** Goal **
Write out every line below that includes the word "scene".

Start Source data

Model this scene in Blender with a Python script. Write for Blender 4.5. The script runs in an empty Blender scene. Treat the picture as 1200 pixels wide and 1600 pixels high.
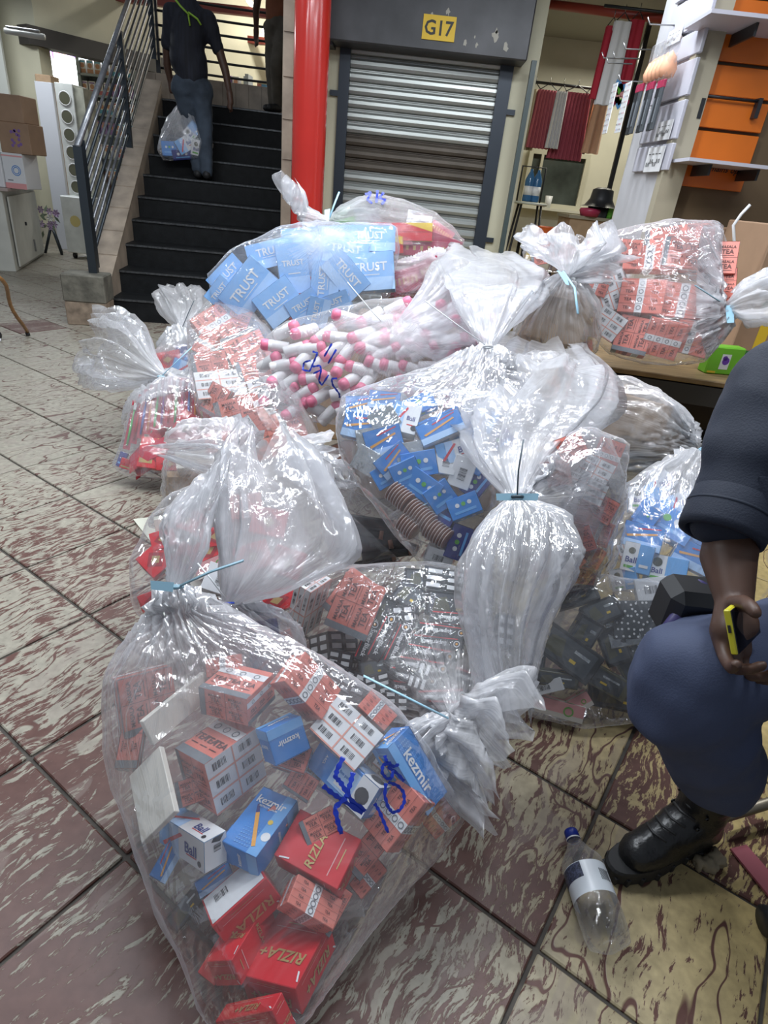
import bpy, bmesh, math, random
import numpy as np
from mathutils import Vector, Matrix, noise
from mathutils.bvhtree import BVHTree
random.seed(7); np.random.seed(7)
S = bpy.context.scene
COL = S.collection
# ------------------------------------------------------------------ camera
F = 937.03; PITCH = 0.49609; ROLL = 0.11; CAMH = 1.3
cp, sp = math.cos(PITCH), math.sin(PITCH); cr, sr = math.cos(ROLL), math.sin(ROLL)
_r = np.array([1, 0, 0.]); _u = np.array([0, sp, cp]); _b = np.array([0, -cp, sp])
CX = cr*_r + sr*_u; CY = -sr*_r + cr*_u; CZ = _b
CM = np.column_stack([CX, CY, CZ]); C0 = np.array([0, 0, CAMH])
cam = bpy.data.cameras.new('camera'); camo = bpy.data.objects.new('camera', cam); COL.objects.link(camo)
cam.sensor_fit = 'HORIZONTAL'; cam.sensor_width = 36; cam.lens = F*36/1200; cam.clip_start = .02
m4 = Matrix.Identity(4)
for i in range(3):
    for j in range(3): m4[i][j] = CM[i, j]
    m4[i][3] = C0[i]
camo.matrix_world = m4; S.camera = camo
# ------------------------------------------------------------------ world, lights, exposure
S.view_settings.view_transform = 'Standard'; S.view_settings.look = 'None'
S.view_settings.exposure = 0.0; S.view_settings.gamma = 1; S.view_settings.use_curve_mapping = False
S.cycles.transparent_max_bounces = 40; S.cycles.max_bounces = 6; S.cycles.diffuse_bounces = 3
S.cycles.glossy_bounces = 3; S.cycles.transmission_bounces = 5; S.cycles.use_denoising = True
S.cycles.sample_clamp_indirect = 4; S.cycles.caustics_reflective = False; S.cycles.caustics_refractive = False
w = bpy.data.worlds.new('world'); S.world = w; w.use_nodes = True
w.node_tree.nodes['Background'].inputs[0].default_value = (.80, .88, 1, 1)
w.node_tree.nodes['Background'].inputs[1].default_value = .27
def area(name, loc, size, power, col=(1, 1, 1), rot=(0, 0, 0)):
    l = bpy.data.lights.new(name, 'AREA'); l.shape = 'RECTANGLE'; l.size, l.size_y = size
    l.energy = power; l.color = col
    o = bpy.data.objects.new(name, l); o.location = loc; o.rotation_euler = rot; COL.objects.link(o); return o
COOL = (.88, .94, 1); WARM = (1, .95, .82)
for i, (x, y) in enumerate([(-2.4, 1.6), (-.6, 2.2), (1.1, 1.5), (-2.2, 4.6), (.6, 4.0)]):
    area('tube_light', (x, y, 3.0), (1.5, .12), (42, 70, 40, 30, 55)[i], COOL, (0, 0, .5))
area('tube_light', (-5.2, 8.6, 3.0), (1.5, .2), 42, COOL)
area('tube_light', (-6.8, 13.0, 2.9), (2.5, .3), 220, (.9, .95, 1))
area('tube_light', (2.1, 7.6, 2.7), (1.2, .12), 27, (1, .96, .80))
area('tube_light', (1.0, 2.6, 2.9), (1.2, .12), 12, (.95, .93, 1), (0, 0, 1.2))
area('tube_light', (-1.0, 12.5, 4.4), (3, .3), 160, (1, .97, .9))
# ------------------------------------------------------------------ projection helpers
def ray(x, y): return CM @ np.array([x-600, 800-y, -F])
def atz(x, y, z): d = ray(x, y); return C0 + d*((z-CAMH)/d[2])
def atY(x, y, Y): d = ray(x, y); return C0 + d*(Y/d[1])
def atD(x, y, D): d = ray(x, y); return C0 + d*(D/F)      # D = depth along the optical axis
def depth(P): return float(-(CM.T @ (np.array(P)-C0))[2])
def V(a): return Vector((float(a[0]), float(a[1]), float(a[2])))
# ------------------------------------------------------------------ materials
MATS = {}
def nt(name):
    m = bpy.data.materials.new(name); m.use_nodes = True; t = m.node_tree
    return m, t, t.nodes['Principled BSDF']
def mat(name, col, rough=.5, metal=0, var=.0, vscale=8, bump=0, bscale=60, spec=.5, emit=None, coat=0, stretch=None):
    if name in MATS: return MATS[name]
    m, t, b = nt(name); N = t.nodes; L = t.links
    b.inputs['Base Color'].default_value = (*col, 1); b.inputs['Roughness'].default_value = rough
    b.inputs['Metallic'].default_value = metal; b.inputs['Specular IOR Level'].default_value = spec
    b.inputs['Coat Weight'].default_value = coat; b.inputs['Coat Roughness'].default_value = .1
    if emit: b.inputs['Emission Color'].default_value = (*emit[:3], 1); b.inputs['Emission Strength'].default_value = emit[3]
    if var or bump:
        tc = N.new('ShaderNodeTexCoord'); mp = N.new('ShaderNodeMapping'); L.new(tc.outputs['Object'], mp.inputs[0])
        if stretch: mp.inputs['Scale'].default_value = stretch
    if var:
        n = N.new('ShaderNodeTexNoise'); n.inputs['Scale'].default_value = vscale; n.inputs['Detail'].default_value = 6
        L.new(mp.outputs[0], n.inputs['Vector'])
        r = N.new('ShaderNodeValToRGB'); r.color_ramp.elements[0].position = .3; r.color_ramp.elements[1].position = .7
        r.color_ramp.elements[0].color = (*[max(0, c*(1-var)) for c in col], 1)
        r.color_ramp.elements[1].color = (*[min(1, c*(1+var*.6)) for c in col], 1)
        L.new(n.outputs[0], r.inputs[0]); L.new(r.outputs[0], b.inputs['Base Color'])
    if bump:
        n2 = N.new('ShaderNodeTexNoise'); n2.inputs['Scale'].default_value = bscale; n2.inputs['Detail'].default_value = 4
        L.new(mp.outputs[0], n2.inputs['Vector'])
        bp = N.new('ShaderNodeBump'); bp.inputs['Strength'].default_value = bump; bp.inputs['Distance'].default_value = .01
        L.new(n2.outputs[0], bp.inputs['Height']); L.new(bp.outputs[0], b.inputs['Normal'])
    MATS[name] = m; return m
def film(name, haze=.10, tint=(.97, .97, 1), edge=.5, rough=.07, bumpk=.22, scale=5):
    if name in MATS: return MATS[name]
    m = bpy.data.materials.new(name); m.use_nodes = True; t = m.node_tree; N = t.nodes; L = t.links; N.clear()
    out = N.new('ShaderNodeOutputMaterial'); tc = N.new('ShaderNodeTexCoord')
    def math_(op, a, b_=None, clamp=False):
        n = N.new('ShaderNodeMath'); n.operation = op; n.use_clamp = clamp
        for i, v in enumerate((a, b_)):
            if v is None: continue
            if isinstance(v, (int, float)): n.inputs[i].default_value = v
            else: L.new(v, n.inputs[i])
        return n.outputs[0]
    n1 = N.new('ShaderNodeTexNoise'); n1.inputs['Scale'].default_value = scale; n1.inputs['Detail'].default_value = 3
    n1.inputs['Distortion'].default_value = 1.4
    L.new(tc.outputs['Object'], n1.inputs['Vector'])
    ridge = math_('SUBTRACT', 1.0, math_('MULTIPLY', math_('ABSOLUTE', math_('SUBTRACT', n1.outputs[0], .5)), 9.0), True)
    n2 = N.new('ShaderNodeTexNoise'); n2.inputs['Scale'].default_value = scale*4.5; n2.inputs['Detail'].default_value = 2; n2.inputs['Distortion'].default_value = 2
    L.new(tc.outputs['Object'], n2.inputs['Vector'])
    pa = N.new('ShaderNodeAttribute'); pa.attribute_name = 'pang'
    n3 = N.new('ShaderNodeTexNoise'); n3.noise_dimensions = '1D'; n3.inputs['Scale'].default_value = 11; n3.inputs['Detail'].default_value = 4
    L.new(math_('ADD', pa.outputs['Fac'], math_('MULTIPLY', n1.outputs[0], .12)), n3.inputs['W'])
    rad = math_('SUBTRACT', 1.0, math_('MULTIPLY', math_('ABSOLUTE', math_('SUBTRACT', n3.outputs[0], .5)), 6.0), True)
    at = N.new('ShaderNodeAttribute'); at.attribute_name = 'gather'
    gg = math_('MULTIPLY', at.outputs['Fac'], 2.0, True)
    radg = math_('MULTIPLY', rad, gg)
    hgt = math_('ADD', ridge, math_('MULTIPLY', radg, 1.0 if haze < .1 else .55)); hgt = math_('ADD', hgt, math_('MULTIPLY', n2.outputs[0], .12))
    bp = N.new('ShaderNodeBump'); bp.inputs['Strength'].default_value = bumpk; bp.inputs['Distance'].default_value = .02
    L.new(hgt, bp.inputs['Height'])
    lw = N.new('ShaderNodeLayerWeight'); lw.inputs['Blend'].default_value = .5
    fac = math_('POWER', lw.outputs['Facing'], 2.6)
    at = N.new('ShaderNodeAttribute'); at.attribute_name = 'gather'
    hz = math_('ADD', haze, math_('MULTIPLY', fac, edge))
    hz = math_('ADD', hz, math_('MULTIPLY', at.outputs['Fac'], .45))
    hz = math_('ADD', hz, math_('MULTIPLY', ridge, .06)); hz = math_('ADD', hz, math_('MULTIPLY', radg, .16), True)
    hz = math_('MINIMUM', hz, .85)
    tr = N.new('ShaderNodeBsdfTransparent'); tr.inputs[0].default_value = (.975, .98, .99, 1)
    df = N.new('ShaderNodeBsdfDiffuse'); df.inputs[0].default_value = (*tint, 1)
    tl = N.new('ShaderNodeBsdfTranslucent'); tl.inputs[0].default_value = (*tint, 1)
    L.new(bp.outputs[0], df.inputs['Normal'])
    mx = N.new('ShaderNodeMixShader'); mx.inputs[0].default_value = .5; L.new(df.outputs[0], mx.inputs[1]); L.new(tl.outputs[0], mx.inputs[2])
    m2 = N.new('ShaderNodeMixShader'); L.new(hz, m2.inputs[0]); L.new(tr.outputs[0], m2.inputs[1]); L.new(mx.outputs[0], m2.inputs[2])
    gl = N.new('ShaderNodeBsdfGlossy'); gl.inputs['Color'].default_value = (1, 1, 1, 1); gl.inputs['Roughness'].default_value = rough
    L.new(bp.outputs[0], gl.inputs['Normal'])
    fr = N.new('ShaderNodeFresnel'); fr.inputs[0].default_value = 1.5; L.new(bp.outputs[0], fr.inputs['Normal'])
    g = math_('MINIMUM', math_('MULTIPLY', fr.outputs[0], .95), .28)
    m3 = N.new('ShaderNodeMixShader'); L.new(g, m3.inputs[0]); L.new(m2.outputs[0], m3.inputs[1]); L.new(gl.outputs[0], m3.inputs[2])
    L.new(m3.outputs[0], out.inputs[0]); MATS[name] = m; return m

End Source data

** Output for this task **
Model this scene in Blender with a Python script. Write for Blender 4.5. The script runs in an empty Blender scene. Treat the picture as 1200 pixels wide and 1600 pixels high.
S = bpy.context.scene